Jeff Goins makes that claim in his article, “Why The Hunger Games Is the Future of Writing,” advising writers to mimic Suzanne Collins’s “short, terse” prose because “we live in a world of distractions,” and “most people are reading at the attention level of a sixth grader.” Goins proposes that in order to adapt to how people read, we must change the way we write. Sounds logical enough. But is literature really going to mimic The Hunger Games’ simplistic brevity, just to satisfy our increasingly divided attentions? Our “world of distractions” is mostly connected through social media. At the touch of a button, anyone’s work can become The Latest Thing (just like A Scanner Darkly’s “holo-scanners”) practically overnight. In his rebuttal article, “Why Hunger Games Isn’t the Future of Writing,” Daniel Swensen contests Goins’s claim:

Hunger Games isn’t the future. It’s now. It’s the Latest Big Thing. The market is already flooded with YA titles trying to cash in on the success of Twilight, and editors and agents are plumb sick of it. Thanks to the success of the book and the movie adaptation, soon the market will be flooded with YA titles trying to cash in on the success of Hunger Games, and editors and agents will be sick of that. You don’t embrace the future by imitating the last known success.

As Swensen mentions, the instant gratification bred from this Click-the-Link-and-Presto! culture has created a bit of a gold rush. Writers hastily produce work and publish it, hoping a similar idea doesn’t get popular first. I can’t count how many times I had to re-work a manuscript because I spotted a novel mocking me from the New Releases shelf at Barnes and Noble, sporting a similar concept along with its glossy cover. Unfortunately, this gold rush opens the door for under-developed stories and simplistic writing trying to cash-in on the latest trend. Anyone who has seen Barnes and Noble’s Paranormal Romance section and its cornucopia of uninspired Twilight knock-offs will know what I mean. One has to wonder: will these trends have a lasting effect on literature? They certainly shouldn’t be ignored. These trends have relevance because they not only indicate popular topics, but how our culture perceives them. For example, in the wake ofThe Hunger Games’ success, not only is there an abundance of dystopian books lining the shelves, but most of their narratives are first-person, present-tense, mimicking Collins’s series. Along with the success of social-networking, this trend indicates that as a culture, we are obsessed with knowing one another’s thoughts and opinions as soon as they happen.

Swensen states that “the key to maintaining reader interest” in this distracted world is “Good writing. Not big fonts, short sentences, or simplistic storylines.” But what Swensen neglects to address is that short sentences are capable of being considered “good writing,” provided they are thoughtfully crafted, a well-known example being McCarthy’s The Road.
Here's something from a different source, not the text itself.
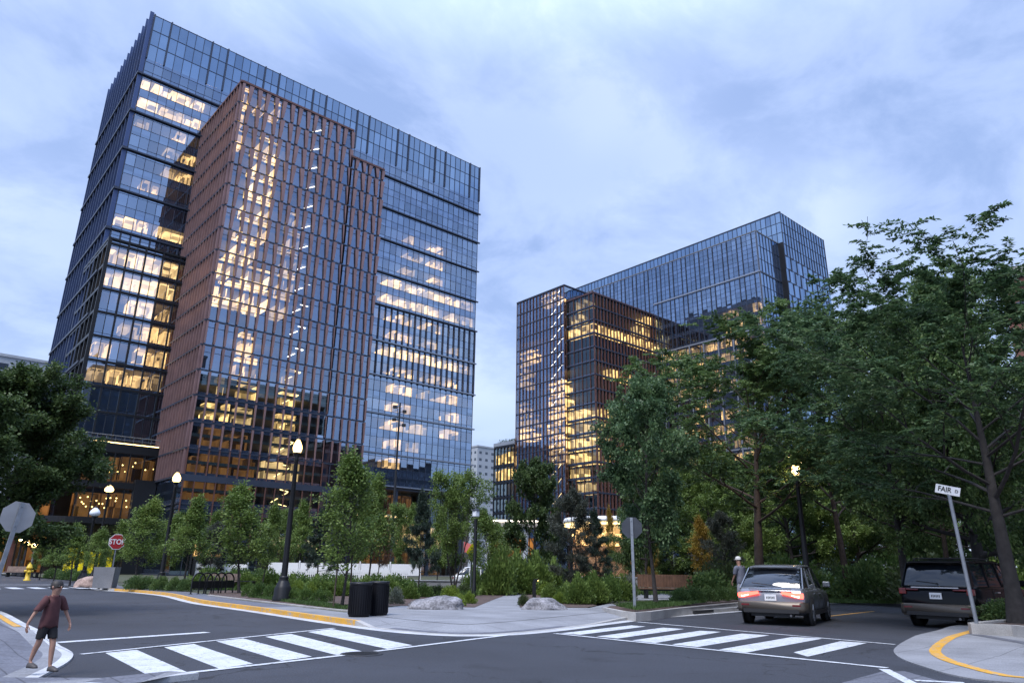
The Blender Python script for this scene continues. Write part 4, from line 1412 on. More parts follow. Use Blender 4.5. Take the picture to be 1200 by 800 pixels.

Simple prose can be powerful because, as Goins points out, we live in a world of distractions. We are bombarded with tweets and statuses and blog post drivel like this every day. With so much to read, what captures a reader’s attention, from the most flippant to the most analytical, is unapologetic authenticity.

According to Jeff Goins, “edgy writing rings true” and resonates with readers. But I think the inverse of that statement is more accurate. The truth can be edgy, and that’s what makes it so fascinating. Writers have the power to subject their fictional characters to otherwise unethical or implausible social experiments. Dystopias like the ones portrayed in The Hunger Games, The Road and A Scanner Darkly are all examples. Such tales present us with a wealth of profoundly thought-provoking situations that generate important discussions for the progression of humankind.
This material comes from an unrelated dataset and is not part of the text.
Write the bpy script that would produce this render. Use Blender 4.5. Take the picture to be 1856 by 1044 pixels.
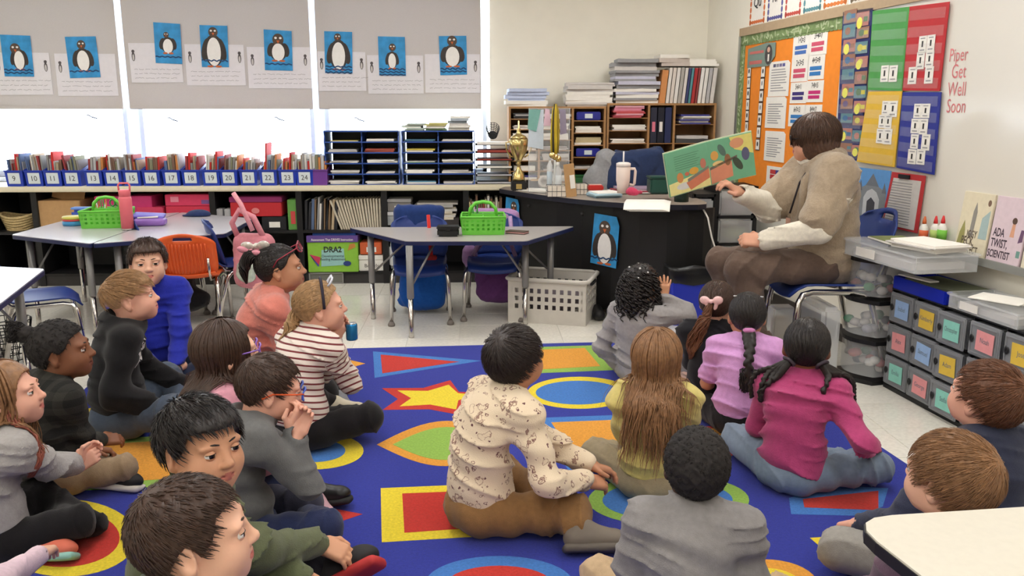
import bpy, bmesh, math, random
import numpy as np
from mathutils import Vector, Matrix
random.seed(7); np.random.seed(7)
for _o in list(bpy.data.objects): bpy.data.objects.remove(_o)
SC = bpy.context.scene
COL = SC.collection

# ------------------------------------------------------------------ camera
FPX, YAW, PITCH, CAMH = 1520.0, math.radians(2.5), math.radians(12.0), 1.33
cam_d = bpy.data.cameras.new('camera'); cam = bpy.data.objects.new('camera', cam_d); COL.objects.link(cam)
cam_d.sensor_width = 36.0; cam_d.lens = 36.0 * FPX / 1856.0; cam_d.clip_start = 0.05
cam.location = (0, 0, CAMH); cam.rotation_euler = (math.pi/2 - PITCH, 0, -YAW)
SC.camera = cam

# ------------------------------------------------------------------ sky and exposure
world = bpy.data.worlds.new('sky'); SC.world = world; world.use_nodes = True
_bg = world.node_tree.nodes['Background']
_bg.inputs[0].default_value = (0.80, 0.90, 1.0, 1); _bg.inputs[1].default_value = 10.0
SC.view_settings.view_transform = 'Standard'; SC.view_settings.look = 'None'
SC.view_settings.exposure = 0.05; SC.view_settings.gamma = 1.0; SC.view_settings.use_curve_mapping = False
LAMP_STRENGTH = 9.4      # the ceiling troffers

# ------------------------------------------------------------------ geometry of the room
YB = 6.95                                   # window wall
RA = math.radians(6.64)                     # the board wall is not square to it
CORNER = (1.879, YB)
RZW = -(math.pi/2 - RA)                     # local x runs along the board wall towards the viewer
def ray(px, py):
    u = (px-928)/FPX; v = (522-py)/FPX
    cy, sy, cp, sp = math.cos(YAW), math.sin(YAW), math.cos(PITCH), math.sin(PITCH)
    return (cy*u + sy*(cp+sp*v), -sy*u + cy*(cp+sp*v), -sp + cp*v)
def atz(px, py, z=0.0):
    d = ray(px, py); t = (z-CAMH)/d[2]; return (d[0]*t, d[1]*t, z)
def aty(px, py, Y):
    d = ray(px, py); t = Y/d[1]; return (d[0]*t, Y, CAMH+d[2]*t)
def atw(px, py, off=0.0):
    """a point of the board wall as (s along the wall from the corner, z); off = distance in front of it"""
    n = (math.cos(RA), math.sin(RA)); d = ray(px, py)
    t = ((CORNER[0]*n[0]+CORNER[1]*n[1]) - off) / (d[0]*n[0]+d[1]*n[1])
    x, y = d[0]*t, d[1]*t
    return ((x-CORNER[0])*math.sin(RA) - (y-CORNER[1])*math.cos(RA), CAMH+d[2]*t)
def wallpt(s, z, off=0.0):
    return (CORNER[0]+s*math.sin(RA)-off*math.cos(RA), CORNER[1]-s*math.cos(RA)-off*math.sin(RA), z)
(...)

Regardless of whether it is fiction or nonfiction, more than short or winding sentences, what we crave is substance. It doesn’t matter if that truth is beautiful or hideous. The Digital Age doesn’t mark the beginning of a literary apocalypse because, in the long run, literature won’t be stylistically altered by trends like The Hunger Games. Trends are fickle, but authenticity endures.

Writers need to remember that, to earn a reader’s attention, their prose must contain truth; one which allows the reader to perceive something “clearly rather than darkly.”